● **Information supplied**:
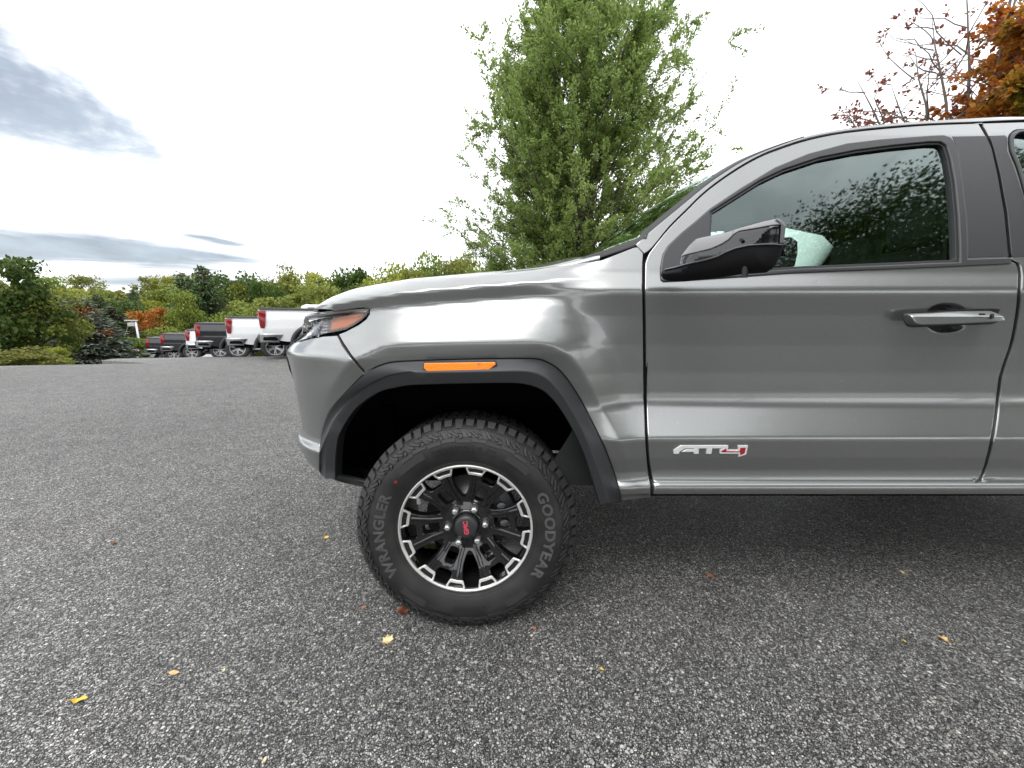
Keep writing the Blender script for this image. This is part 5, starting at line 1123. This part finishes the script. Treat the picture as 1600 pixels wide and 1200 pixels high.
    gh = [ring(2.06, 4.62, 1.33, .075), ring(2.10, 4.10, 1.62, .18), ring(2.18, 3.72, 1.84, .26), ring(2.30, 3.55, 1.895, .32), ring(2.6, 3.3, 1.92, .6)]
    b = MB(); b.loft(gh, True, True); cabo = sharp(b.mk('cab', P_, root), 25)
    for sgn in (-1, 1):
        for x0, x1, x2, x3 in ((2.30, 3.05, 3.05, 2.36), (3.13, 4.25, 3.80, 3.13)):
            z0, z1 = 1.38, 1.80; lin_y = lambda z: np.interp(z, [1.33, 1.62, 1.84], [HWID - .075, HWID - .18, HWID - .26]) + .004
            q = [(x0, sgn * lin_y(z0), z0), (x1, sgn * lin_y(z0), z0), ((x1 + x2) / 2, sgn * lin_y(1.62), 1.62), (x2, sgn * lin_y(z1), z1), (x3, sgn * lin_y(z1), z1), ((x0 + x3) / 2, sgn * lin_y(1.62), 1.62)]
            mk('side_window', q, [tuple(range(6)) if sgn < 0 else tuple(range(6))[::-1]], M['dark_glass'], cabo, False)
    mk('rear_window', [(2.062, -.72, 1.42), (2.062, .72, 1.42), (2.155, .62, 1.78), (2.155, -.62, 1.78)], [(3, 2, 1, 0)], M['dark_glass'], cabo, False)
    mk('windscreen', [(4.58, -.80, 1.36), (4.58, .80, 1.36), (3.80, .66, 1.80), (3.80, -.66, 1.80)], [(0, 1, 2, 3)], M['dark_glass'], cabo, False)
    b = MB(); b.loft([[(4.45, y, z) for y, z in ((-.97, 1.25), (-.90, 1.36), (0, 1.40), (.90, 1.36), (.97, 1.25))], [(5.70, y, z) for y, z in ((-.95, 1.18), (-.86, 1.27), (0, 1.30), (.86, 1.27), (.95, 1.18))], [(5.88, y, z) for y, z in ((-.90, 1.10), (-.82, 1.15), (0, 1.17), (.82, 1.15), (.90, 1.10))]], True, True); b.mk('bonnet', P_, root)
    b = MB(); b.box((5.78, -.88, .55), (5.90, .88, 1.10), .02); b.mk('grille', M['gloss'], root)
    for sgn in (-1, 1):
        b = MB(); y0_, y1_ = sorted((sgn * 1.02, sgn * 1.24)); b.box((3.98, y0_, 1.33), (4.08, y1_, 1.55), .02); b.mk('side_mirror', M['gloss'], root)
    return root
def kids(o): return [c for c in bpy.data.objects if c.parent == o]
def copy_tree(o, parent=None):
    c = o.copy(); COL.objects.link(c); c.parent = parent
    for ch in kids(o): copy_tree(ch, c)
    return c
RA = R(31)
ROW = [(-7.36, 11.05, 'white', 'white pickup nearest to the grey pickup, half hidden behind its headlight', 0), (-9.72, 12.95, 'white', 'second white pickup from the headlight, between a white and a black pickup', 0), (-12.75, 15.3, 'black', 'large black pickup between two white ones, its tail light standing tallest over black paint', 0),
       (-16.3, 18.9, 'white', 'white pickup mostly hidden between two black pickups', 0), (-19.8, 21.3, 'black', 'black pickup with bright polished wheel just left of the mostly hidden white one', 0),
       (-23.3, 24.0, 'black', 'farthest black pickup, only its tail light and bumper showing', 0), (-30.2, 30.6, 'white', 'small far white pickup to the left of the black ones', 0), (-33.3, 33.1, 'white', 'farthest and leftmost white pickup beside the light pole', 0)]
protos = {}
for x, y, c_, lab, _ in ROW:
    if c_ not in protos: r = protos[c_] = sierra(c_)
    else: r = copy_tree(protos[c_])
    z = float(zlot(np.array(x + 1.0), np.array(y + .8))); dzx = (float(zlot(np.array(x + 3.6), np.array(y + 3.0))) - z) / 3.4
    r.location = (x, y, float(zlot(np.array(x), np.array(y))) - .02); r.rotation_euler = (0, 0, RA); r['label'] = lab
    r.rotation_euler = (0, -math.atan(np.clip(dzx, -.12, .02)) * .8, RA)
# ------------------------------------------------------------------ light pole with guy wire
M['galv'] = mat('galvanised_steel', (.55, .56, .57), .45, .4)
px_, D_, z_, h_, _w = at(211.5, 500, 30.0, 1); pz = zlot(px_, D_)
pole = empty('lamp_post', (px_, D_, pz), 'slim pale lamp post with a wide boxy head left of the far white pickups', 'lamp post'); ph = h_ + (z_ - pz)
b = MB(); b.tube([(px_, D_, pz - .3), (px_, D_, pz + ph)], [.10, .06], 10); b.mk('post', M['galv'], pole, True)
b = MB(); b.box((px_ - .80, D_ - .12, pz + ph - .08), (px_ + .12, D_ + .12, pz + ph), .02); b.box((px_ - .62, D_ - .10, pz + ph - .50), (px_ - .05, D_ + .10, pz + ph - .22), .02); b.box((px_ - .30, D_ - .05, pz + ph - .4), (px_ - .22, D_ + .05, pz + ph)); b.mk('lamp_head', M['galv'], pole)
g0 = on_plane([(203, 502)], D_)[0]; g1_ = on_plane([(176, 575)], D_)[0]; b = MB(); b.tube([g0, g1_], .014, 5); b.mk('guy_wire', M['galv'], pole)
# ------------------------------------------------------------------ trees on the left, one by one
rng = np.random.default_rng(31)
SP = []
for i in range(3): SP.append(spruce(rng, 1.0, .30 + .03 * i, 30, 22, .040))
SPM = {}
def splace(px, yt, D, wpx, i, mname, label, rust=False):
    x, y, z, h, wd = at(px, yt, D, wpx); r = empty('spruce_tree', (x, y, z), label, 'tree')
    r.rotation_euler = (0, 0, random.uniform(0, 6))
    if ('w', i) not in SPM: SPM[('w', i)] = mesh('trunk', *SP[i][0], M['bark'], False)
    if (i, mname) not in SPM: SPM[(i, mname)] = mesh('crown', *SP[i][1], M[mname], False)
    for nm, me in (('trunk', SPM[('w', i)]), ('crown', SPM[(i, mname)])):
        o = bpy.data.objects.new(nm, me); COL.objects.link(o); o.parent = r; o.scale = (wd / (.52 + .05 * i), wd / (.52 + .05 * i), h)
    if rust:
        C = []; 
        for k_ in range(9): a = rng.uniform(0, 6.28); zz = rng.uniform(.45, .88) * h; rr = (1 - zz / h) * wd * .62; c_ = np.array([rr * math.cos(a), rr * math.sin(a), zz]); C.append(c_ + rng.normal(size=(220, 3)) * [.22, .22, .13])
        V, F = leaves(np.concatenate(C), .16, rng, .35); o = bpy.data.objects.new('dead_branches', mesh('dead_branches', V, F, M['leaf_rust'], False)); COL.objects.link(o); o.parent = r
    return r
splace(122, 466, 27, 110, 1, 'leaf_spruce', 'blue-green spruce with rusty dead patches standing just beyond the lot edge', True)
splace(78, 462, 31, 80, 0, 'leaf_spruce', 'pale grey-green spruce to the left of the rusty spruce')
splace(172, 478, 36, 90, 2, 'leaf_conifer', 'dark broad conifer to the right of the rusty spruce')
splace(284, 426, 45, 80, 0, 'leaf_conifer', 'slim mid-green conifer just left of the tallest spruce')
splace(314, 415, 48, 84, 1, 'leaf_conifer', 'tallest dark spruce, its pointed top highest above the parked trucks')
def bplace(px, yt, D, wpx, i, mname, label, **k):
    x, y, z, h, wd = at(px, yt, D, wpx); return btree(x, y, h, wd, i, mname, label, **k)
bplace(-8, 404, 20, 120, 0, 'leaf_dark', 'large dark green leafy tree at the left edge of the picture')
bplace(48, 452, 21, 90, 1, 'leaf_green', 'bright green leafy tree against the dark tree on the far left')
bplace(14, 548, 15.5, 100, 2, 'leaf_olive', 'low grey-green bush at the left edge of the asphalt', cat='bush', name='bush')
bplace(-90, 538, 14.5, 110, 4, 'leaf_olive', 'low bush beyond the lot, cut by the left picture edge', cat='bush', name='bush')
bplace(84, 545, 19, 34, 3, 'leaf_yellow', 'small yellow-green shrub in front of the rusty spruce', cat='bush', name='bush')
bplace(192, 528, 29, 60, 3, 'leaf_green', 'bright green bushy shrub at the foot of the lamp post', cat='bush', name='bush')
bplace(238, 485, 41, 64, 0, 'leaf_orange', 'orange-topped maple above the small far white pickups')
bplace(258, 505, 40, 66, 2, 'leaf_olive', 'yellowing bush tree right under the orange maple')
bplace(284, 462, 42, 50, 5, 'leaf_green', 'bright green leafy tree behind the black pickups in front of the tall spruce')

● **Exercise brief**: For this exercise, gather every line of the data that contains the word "picture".

● **The completed task**:
Keep writing the Blender script for this image. This is part 5, starting at line 1123. This part finishes the script. Treat the picture as 1600 pixels wide and 1200 pixels high.
bplace(-8, 404, 20, 120, 0, 'leaf_dark', 'large dark green leafy tree at the left edge of the picture')
bplace(-90, 538, 14.5, 110, 4, 'leaf_olive', 'low bush beyond the lot, cut by the left picture edge', cat='bush', name='bush')